Алгоритм успеха партийного руководства, по мнению А. А. Кузнецова, также был несложен и включал в себя три элемента: во-первых, тщательная подготовка вопроса и принятие по нему правильного решения; во-вторых, неукоснительное проведение этого решения в жизнь и, наконец, в-третьих, осуществление контроля за его реализацией35. В ходе начавшейся войны с Германией добавился еще один важный элемент — необходимость рассматривать все проблемы под политическим углом зрения. «Война, — говорил А. А. Кузнецов, — это прежде всего вопрос большой политики. Быть командиром и не быть политиком — это поражение»36.

Самостоятельность при принятии решений отнюдь не означала призыва к отказу от иерархии власти. Напротив, А. А. Кузнецов подчеркивал, что «надо воспитывать людей так, чтобы они немного побаивались начальников… Людей нужно воспитывать в страхе в хорошем смысле этого слова, воспитывать уважение к вышестоящим товарищам»37.
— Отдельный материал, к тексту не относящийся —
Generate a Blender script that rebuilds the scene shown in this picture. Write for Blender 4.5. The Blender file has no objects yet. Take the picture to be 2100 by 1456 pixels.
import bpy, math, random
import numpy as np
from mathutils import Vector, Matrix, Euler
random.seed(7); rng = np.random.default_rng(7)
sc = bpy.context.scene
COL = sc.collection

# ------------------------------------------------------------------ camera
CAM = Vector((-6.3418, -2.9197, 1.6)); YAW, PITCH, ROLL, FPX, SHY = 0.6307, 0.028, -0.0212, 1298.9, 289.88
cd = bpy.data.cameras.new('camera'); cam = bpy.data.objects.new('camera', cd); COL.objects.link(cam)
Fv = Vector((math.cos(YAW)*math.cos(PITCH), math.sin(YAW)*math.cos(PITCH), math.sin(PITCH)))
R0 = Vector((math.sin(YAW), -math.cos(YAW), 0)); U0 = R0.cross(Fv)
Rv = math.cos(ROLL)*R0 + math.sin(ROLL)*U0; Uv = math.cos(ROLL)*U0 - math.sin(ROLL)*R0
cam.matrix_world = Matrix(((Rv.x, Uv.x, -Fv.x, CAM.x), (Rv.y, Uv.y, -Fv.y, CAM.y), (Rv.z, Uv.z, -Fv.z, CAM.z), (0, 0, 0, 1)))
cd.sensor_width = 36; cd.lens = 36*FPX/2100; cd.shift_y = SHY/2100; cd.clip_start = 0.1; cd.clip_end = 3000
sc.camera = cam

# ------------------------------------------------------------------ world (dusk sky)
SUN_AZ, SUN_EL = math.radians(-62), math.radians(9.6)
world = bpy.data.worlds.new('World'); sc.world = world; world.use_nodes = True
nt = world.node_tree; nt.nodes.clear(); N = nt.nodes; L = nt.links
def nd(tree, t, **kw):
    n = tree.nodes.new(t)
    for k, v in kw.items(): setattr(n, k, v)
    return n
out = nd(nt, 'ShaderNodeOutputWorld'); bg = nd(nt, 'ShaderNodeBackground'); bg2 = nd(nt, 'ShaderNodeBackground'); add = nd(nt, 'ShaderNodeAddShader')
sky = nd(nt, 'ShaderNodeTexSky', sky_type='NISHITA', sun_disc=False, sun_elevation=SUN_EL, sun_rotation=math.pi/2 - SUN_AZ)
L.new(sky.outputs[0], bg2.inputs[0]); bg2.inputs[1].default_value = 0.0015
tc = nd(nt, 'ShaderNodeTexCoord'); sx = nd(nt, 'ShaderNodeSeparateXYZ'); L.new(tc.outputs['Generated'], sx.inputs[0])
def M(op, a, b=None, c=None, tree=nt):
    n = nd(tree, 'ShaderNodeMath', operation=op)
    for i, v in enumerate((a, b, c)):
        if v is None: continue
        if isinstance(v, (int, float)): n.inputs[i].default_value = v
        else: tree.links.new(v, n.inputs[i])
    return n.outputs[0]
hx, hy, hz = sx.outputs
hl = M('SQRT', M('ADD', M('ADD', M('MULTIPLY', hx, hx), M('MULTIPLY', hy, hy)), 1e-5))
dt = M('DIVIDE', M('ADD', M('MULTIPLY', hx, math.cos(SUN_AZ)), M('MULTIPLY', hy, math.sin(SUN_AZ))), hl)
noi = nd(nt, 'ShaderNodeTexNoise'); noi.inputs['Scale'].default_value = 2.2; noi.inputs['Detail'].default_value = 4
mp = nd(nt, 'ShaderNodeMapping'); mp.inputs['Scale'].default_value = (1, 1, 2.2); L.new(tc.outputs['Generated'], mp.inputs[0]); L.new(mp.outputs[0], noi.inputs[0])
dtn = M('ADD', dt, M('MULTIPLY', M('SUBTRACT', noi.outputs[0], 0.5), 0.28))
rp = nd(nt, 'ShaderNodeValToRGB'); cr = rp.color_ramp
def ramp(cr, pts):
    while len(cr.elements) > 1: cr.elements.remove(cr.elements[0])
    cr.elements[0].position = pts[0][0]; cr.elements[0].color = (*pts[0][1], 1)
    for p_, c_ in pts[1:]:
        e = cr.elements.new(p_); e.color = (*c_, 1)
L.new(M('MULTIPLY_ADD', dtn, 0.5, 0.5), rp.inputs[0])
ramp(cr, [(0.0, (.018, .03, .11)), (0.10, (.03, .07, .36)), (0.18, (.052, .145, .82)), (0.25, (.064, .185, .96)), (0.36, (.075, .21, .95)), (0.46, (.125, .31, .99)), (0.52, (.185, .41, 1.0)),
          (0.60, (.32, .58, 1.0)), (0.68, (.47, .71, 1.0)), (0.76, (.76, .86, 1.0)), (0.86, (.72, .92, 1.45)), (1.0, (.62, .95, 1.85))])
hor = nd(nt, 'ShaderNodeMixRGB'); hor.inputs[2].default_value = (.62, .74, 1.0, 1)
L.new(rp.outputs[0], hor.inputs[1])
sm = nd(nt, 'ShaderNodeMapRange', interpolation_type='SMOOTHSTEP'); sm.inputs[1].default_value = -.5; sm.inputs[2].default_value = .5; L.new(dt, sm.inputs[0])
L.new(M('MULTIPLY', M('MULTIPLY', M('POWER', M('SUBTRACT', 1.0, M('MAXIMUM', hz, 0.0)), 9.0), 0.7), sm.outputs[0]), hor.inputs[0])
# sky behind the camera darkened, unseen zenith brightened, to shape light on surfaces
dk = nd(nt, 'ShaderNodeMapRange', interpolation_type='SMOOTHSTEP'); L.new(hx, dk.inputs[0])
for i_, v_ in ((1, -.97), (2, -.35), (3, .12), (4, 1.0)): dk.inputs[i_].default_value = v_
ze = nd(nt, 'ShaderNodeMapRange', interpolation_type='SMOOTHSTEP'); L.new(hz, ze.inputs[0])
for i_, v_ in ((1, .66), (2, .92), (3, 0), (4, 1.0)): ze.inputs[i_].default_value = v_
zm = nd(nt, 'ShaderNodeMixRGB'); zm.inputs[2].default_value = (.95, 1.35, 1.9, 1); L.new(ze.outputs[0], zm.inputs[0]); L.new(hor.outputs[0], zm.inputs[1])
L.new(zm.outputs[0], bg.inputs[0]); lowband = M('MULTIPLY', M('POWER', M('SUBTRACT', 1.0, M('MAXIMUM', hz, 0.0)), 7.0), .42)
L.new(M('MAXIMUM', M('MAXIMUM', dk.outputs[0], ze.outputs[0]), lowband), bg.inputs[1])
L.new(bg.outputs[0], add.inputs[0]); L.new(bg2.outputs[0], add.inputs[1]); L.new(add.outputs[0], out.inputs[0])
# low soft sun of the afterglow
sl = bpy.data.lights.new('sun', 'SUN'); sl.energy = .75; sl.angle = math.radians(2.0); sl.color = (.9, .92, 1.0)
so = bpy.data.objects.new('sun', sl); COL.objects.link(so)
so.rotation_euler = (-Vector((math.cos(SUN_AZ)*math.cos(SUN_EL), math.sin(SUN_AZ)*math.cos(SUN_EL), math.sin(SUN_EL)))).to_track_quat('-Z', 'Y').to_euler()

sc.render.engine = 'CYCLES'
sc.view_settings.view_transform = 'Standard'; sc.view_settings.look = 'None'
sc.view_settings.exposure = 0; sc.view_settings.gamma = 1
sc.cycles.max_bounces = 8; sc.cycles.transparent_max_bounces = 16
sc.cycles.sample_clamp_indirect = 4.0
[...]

А. А. Кузнецов много сделал для формирования дивизий народного ополчения, часто выезжал на передовую, эффективно руководил комиссией по строительству оборонительных полос вокруг Ленинграда и в самом городе. На чрезвычайную значимость этой работы, проведенной в кратчайшие сроки, указывали немецкие разведорганы, предостерегавшие военное командование о неминуемости больших жертв в случае штурма Ленинграда. Наконец, Сталин неоднократно давал поручения А. А. Кузнецову по обороне города и, в отличие от Жданова, ни разу не устраивал ему разносов. Несомненно, А. А. Кузнецов был коммунистом до мозга костей, беспредельно преданным Сталину и верящим в его слова: «Раз товарищ Сталин сказал… — это закон, это святость, мы в это верим и мы победим»38. Но он был молод, умен, честен и инициативен, своей неиссякаемой энергией внося свежую струю в деятельность руководства города. И все же в конце августа 1941 г. А. А. Кузнецов не мог нейтрализовать те негативные тенденции, которые развивались в среде местной элиты.